WHAT YOU WILL DO: Repeat the full listing below verbatim and keep the images out.
● ● ● ●
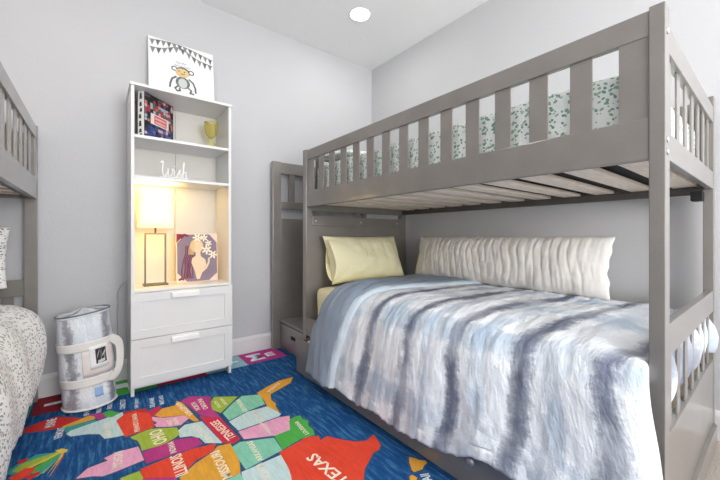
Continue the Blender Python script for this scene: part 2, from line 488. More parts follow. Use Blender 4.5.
# ------------------------------------------------------------------ rug
def build_rug():
    cols = dict(red='#c9302c', orange='#e0a339', teal='#3f9c94', pale='#c3dadb', magenta='#b83a83', green='#4fae4c',
                orangered='#e2472f', crimson='#cf2a45', pink='#e7a6c4', lime='#9fb843', mint='#86cbb0', yellow='#dcc244',
                darkred='#8f1f2a', skyblue='#9cc3d2')
    t = NT('rug_blue')
    co = t.mapping(t.coord(), (1, 1, 1))
    st = t.noise(t.mapping(co, (60, 7, 1)), 1.0, 4, .7)
    cl = t.noise(co, 3.5, 4, .6)
    base = t.ramp(st, [(.3, srgb('#10386b')), (.5, srgb('#1c5189')), (.7, srgb('#4d8cb4'))])
    t.l(t.mix(t.ramp(cl, [(.4, (0, 0, 0)), (.75, (.55, .55, .55))]), base, srgb('#164a86')), t.b.inputs['Base Color'])
    t.b.inputs['Roughness'].default_value = .9
    t.b.inputs['Specular IOR Level'].default_value = .2
    t.bump(t.noise(co, 260, 3), .4, .004)
    mats = [t.m]
    idx = {}
    for k, h in cols.items():
        idx[k] = len(mats)
        mm = NT('rug_' + k)
        c = srgb(h)
        cc = mm.coord()
        f = mm.noise(mm.mapping(cc, (70, 12, 1)), 1.0, 4, .7)
        f2 = mm.noise(cc, 9, 3)
        a = mm.ramp(f, [(.3, tuple(x * .84 for x in c[:3])), (.7, tuple(min(1, x * 1.12) for x in c[:3]))])
        mm.l(mm.mix(mm.ramp(f2, [(.35, (0, 0, 0)), (.7, (.35, .35, .35))]), a, tuple(min(1, x * 1.05 + .03) for x in c[:3]) + (1,)), mm.b.inputs['Base Color'])
        mm.b.inputs['Roughness'].default_value = .9
        mm.b.inputs['Specular IOR Level'].default_value = .2
        mats.append(mm.m)
    LINE = len(mats); mats.append(flatm('rug_outline', '#2b4f78', .9))
    TXT = len(mats); mats.append(flatm('rug_lettering', '#efe7d2', .9))
    WTX = len(mats); mats.append(flatm('rug_white_lettering', '#e6edf2', .9))
    m = MB()
    m.box(-1.25, 1.62, -.25, 2.822, 0, PILE, bev=.002)
    b = m.b
    z = [PILE + .0002]
    def face(ps, mi):
        z[0] += .0000012
        f = b.faces.new([b.verts.new((x, y, z[0])) for x, y in ps])
        if f.calc_area() > 0:
            f.normal_update()
            if f.normal.z < 0: f.normal_flip()
        f.material_index = mi
    def outline(ps, w, mi=None):
        n = len(ps)
        for i in range(n):
            a, c = Vector(ps[i]), Vector(ps[(i + 1) % n])
            d = c - a
            if d.length < 1e-5: continue
            d.normalize(); nn = Vector((-d.y, d.x)) * w / 2
            a2, c2 = a - d * w * .3, c + d * w * .3
            face([tuple(a2 + nn), tuple(c2 + nn), tuple(c2 - nn), tuple(a2 - nn)], LINE if mi is None else mi)
    for c, ps in LAND: outline(ps, .022)
    z[0] += .0001
    for c, ps in LAND:
        face(ps, idx[c]); outline(ps, .005, idx[c])
    for c, ps in FAN: face(ps, idx[c])
    # alphabet border along the wall, one coloured square per letter
    tiles = [('G', 'orange', -.905), ('H', 'teal', -.597), ('I', 'darkred', -.289), ('J', 'green', .015), ('K', 'crimson', .318), ('L', 'skyblue', .62), ('M', 'magenta', .917)]
    for ch, c, x in tiles:
        x1 = x + (.325 if ch == 'M' else .30)
        face([(x, 2.565), (x1, 2.555), (x1, 2.81), (x, 2.815)], idx[c])
    zt = z[0] + .0002
    def word(txt, s, e, h, mi, bold=.012):
        s, e = Vector((*s, 0)), Vector((*e, 0))
        d = (e - s); L = d.length; d.normalize()
        up = Vector((-d.y, d.x, 0))
        M = Matrix.Translation(s + Vector((0, 0, zt))) @ Matrix((d, up, Vector((0, 0, 1)))).transposed().to_4x4()
        text_into(b, txt, M, mi, bold, fit=L, height=h)
    sea = ('MAINE', 'VERMONT', 'NEW HAMPSHIRE', 'MASSACHUSETTS', 'RHODE ISLAND', 'CONNECTICUT', 'NEW JERSEY', 'DELAWARE', 'MARYLAND', 'HAWAII')
    for w, s, e, h in WORDS: word(w, s, e, h * .8, WTX if w in sea else TXT, .02)
    for ch, c, x in tiles:
        wd = .035 if ch == 'I' else .15
        word(ch, (x + .105, 2.685 - wd / 2), (x + .105, 2.685 + wd / 2), .12, WTX, .03)
        wd = .03 if ch in 'IL' else .09
        word(ch.lower(), (x + .225, 2.685 - wd / 2), (x + .225, 2.685 + wd / 2), .075, WTX, .03)
    o = m.build('area_rug', mats, None, flat_norm=False)
    props(o, 'bright blue rug printed with a coloured map and alphabet border on the floor', 'rug')
build_rug()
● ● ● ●
EXERCISE ANSWER:
Continue the Blender Python script for this scene: part 2, from line 488. More parts follow. Use Blender 4.5.
# ------------------------------------------------------------------ rug
def build_rug():
    cols = dict(red='#c9302c', orange='#e0a339', teal='#3f9c94', pale='#c3dadb', magenta='#b83a83', green='#4fae4c',
                orangered='#e2472f', crimson='#cf2a45', pink='#e7a6c4', lime='#9fb843', mint='#86cbb0', yellow='#dcc244',
                darkred='#8f1f2a', skyblue='#9cc3d2')
    t = NT('rug_blue')
    co = t.mapping(t.coord(), (1, 1, 1))
    st = t.noise(t.mapping(co, (60, 7, 1)), 1.0, 4, .7)
    cl = t.noise(co, 3.5, 4, .6)
    base = t.ramp(st, [(.3, srgb('#10386b')), (.5, srgb('#1c5189')), (.7, srgb('#4d8cb4'))])
    t.l(t.mix(t.ramp(cl, [(.4, (0, 0, 0)), (.75, (.55, .55, .55))]), base, srgb('#164a86')), t.b.inputs['Base Color'])
    t.b.inputs['Roughness'].default_value = .9
    t.b.inputs['Specular IOR Level'].default_value = .2
    t.bump(t.noise(co, 260, 3), .4, .004)
    mats = [t.m]
    idx = {}
    for k, h in cols.items():
        idx[k] = len(mats)
        mm = NT('rug_' + k)
        c = srgb(h)
        cc = mm.coord()
        f = mm.noise(mm.mapping(cc, (70, 12, 1)), 1.0, 4, .7)
        f2 = mm.noise(cc, 9, 3)
        a = mm.ramp(f, [(.3, tuple(x * .84 for x in c[:3])), (.7, tuple(min(1, x * 1.12) for x in c[:3]))])
        mm.l(mm.mix(mm.ramp(f2, [(.35, (0, 0, 0)), (.7, (.35, .35, .35))]), a, tuple(min(1, x * 1.05 + .03) for x in c[:3]) + (1,)), mm.b.inputs['Base Color'])
        mm.b.inputs['Roughness'].default_value = .9
        mm.b.inputs['Specular IOR Level'].default_value = .2
        mats.append(mm.m)
    LINE = len(mats); mats.append(flatm('rug_outline', '#2b4f78', .9))
    TXT = len(mats); mats.append(flatm('rug_lettering', '#efe7d2', .9))
    WTX = len(mats); mats.append(flatm('rug_white_lettering', '#e6edf2', .9))
    m = MB()
    m.box(-1.25, 1.62, -.25, 2.822, 0, PILE, bev=.002)
    b = m.b
    z = [PILE + .0002]
    def face(ps, mi):
        z[0] += .0000012
        f = b.faces.new([b.verts.new((x, y, z[0])) for x, y in ps])
        if f.calc_area() > 0:
            f.normal_update()
            if f.normal.z < 0: f.normal_flip()
        f.material_index = mi
    def outline(ps, w, mi=None):
        n = len(ps)
        for i in range(n):
            a, c = Vector(ps[i]), Vector(ps[(i + 1) % n])
            d = c - a
            if d.length < 1e-5: continue
            d.normalize(); nn = Vector((-d.y, d.x)) * w / 2
            a2, c2 = a - d * w * .3, c + d * w * .3
            face([tuple(a2 + nn), tuple(c2 + nn), tuple(c2 - nn), tuple(a2 - nn)], LINE if mi is None else mi)
    for c, ps in LAND: outline(ps, .022)
    z[0] += .0001
    for c, ps in LAND:
        face(ps, idx[c]); outline(ps, .005, idx[c])
    for c, ps in FAN: face(ps, idx[c])
    # alphabet border along the wall, one coloured square per letter
    tiles = [('G', 'orange', -.905), ('H', 'teal', -.597), ('I', 'darkred', -.289), ('J', 'green', .015), ('K', 'crimson', .318), ('L', 'skyblue', .62), ('M', 'magenta', .917)]
    for ch, c, x in tiles:
        x1 = x + (.325 if ch == 'M' else .30)
        face([(x, 2.565), (x1, 2.555), (x1, 2.81), (x, 2.815)], idx[c])
    zt = z[0] + .0002
    def word(txt, s, e, h, mi, bold=.012):
        s, e = Vector((*s, 0)), Vector((*e, 0))
        d = (e - s); L = d.length; d.normalize()
        up = Vector((-d.y, d.x, 0))
        M = Matrix.Translation(s + Vector((0, 0, zt))) @ Matrix((d, up, Vector((0, 0, 1)))).transposed().to_4x4()
        text_into(b, txt, M, mi, bold, fit=L, height=h)
    sea = ('MAINE', 'VERMONT', 'NEW HAMPSHIRE', 'MASSACHUSETTS', 'RHODE ISLAND', 'CONNECTICUT', 'NEW JERSEY', 'DELAWARE', 'MARYLAND', 'HAWAII')
    for w, s, e, h in WORDS: word(w, s, e, h * .8, WTX if w in sea else TXT, .02)
    for ch, c, x in tiles:
        wd = .035 if ch == 'I' else .15
        word(ch, (x + .105, 2.685 - wd / 2), (x + .105, 2.685 + wd / 2), .12, WTX, .03)
        wd = .03 if ch in 'IL' else .09
        word(ch.lower(), (x + .225, 2.685 - wd / 2), (x + .225, 2.685 + wd / 2), .075, WTX, .03)
    o = m.build('area_rug', mats, None, flat_norm=False)
    props(o, 'bright blue rug printed with a coloured map and alphabet border on the floor', 'rug')
build_rug()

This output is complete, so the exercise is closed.